Could you write out the opening lines of the data, word for word, stopping after the line that contains "SC.camera = cam"?
>>>
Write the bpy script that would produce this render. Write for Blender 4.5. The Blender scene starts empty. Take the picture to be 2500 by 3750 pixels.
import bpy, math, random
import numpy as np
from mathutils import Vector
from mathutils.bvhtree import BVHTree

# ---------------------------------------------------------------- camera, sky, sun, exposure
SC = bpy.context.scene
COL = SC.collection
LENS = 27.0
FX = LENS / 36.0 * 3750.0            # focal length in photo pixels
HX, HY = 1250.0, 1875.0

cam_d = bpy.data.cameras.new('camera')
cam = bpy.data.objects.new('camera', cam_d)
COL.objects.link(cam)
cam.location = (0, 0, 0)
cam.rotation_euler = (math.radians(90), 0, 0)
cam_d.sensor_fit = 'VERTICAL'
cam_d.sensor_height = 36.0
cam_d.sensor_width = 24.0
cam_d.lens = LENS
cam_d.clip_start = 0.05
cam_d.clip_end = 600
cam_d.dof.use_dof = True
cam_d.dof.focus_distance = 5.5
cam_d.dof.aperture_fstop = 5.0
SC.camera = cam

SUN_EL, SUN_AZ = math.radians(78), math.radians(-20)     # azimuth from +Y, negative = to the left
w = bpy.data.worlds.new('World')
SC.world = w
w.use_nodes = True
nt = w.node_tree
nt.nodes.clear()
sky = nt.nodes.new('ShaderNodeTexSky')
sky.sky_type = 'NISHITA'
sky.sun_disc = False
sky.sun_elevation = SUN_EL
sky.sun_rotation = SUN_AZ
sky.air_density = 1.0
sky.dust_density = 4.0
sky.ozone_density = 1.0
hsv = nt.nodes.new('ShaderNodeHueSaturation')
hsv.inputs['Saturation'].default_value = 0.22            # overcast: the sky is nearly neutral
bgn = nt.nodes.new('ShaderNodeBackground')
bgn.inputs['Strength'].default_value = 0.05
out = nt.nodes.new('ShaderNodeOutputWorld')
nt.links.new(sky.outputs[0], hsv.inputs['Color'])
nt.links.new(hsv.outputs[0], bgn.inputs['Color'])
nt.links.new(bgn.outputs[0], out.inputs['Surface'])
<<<
# THE RESPONSE
Write the bpy script that would produce this render. Write for Blender 4.5. The Blender scene starts empty. Take the picture to be 2500 by 3750 pixels.
import bpy, math, random
import numpy as np
from mathutils import Vector
from mathutils.bvhtree import BVHTree

# ---------------------------------------------------------------- camera, sky, sun, exposure
SC = bpy.context.scene
COL = SC.collection
LENS = 27.0
FX = LENS / 36.0 * 3750.0            # focal length in photo pixels
HX, HY = 1250.0, 1875.0

cam_d = bpy.data.cameras.new('camera')
cam = bpy.data.objects.new('camera', cam_d)
COL.objects.link(cam)
cam.location = (0, 0, 0)
cam.rotation_euler = (math.radians(90), 0, 0)
cam_d.sensor_fit = 'VERTICAL'
cam_d.sensor_height = 36.0
cam_d.sensor_width = 24.0
cam_d.lens = LENS
cam_d.clip_start = 0.05
cam_d.clip_end = 600
cam_d.dof.use_dof = True
cam_d.dof.focus_distance = 5.5
cam_d.dof.aperture_fstop = 5.0
SC.camera = cam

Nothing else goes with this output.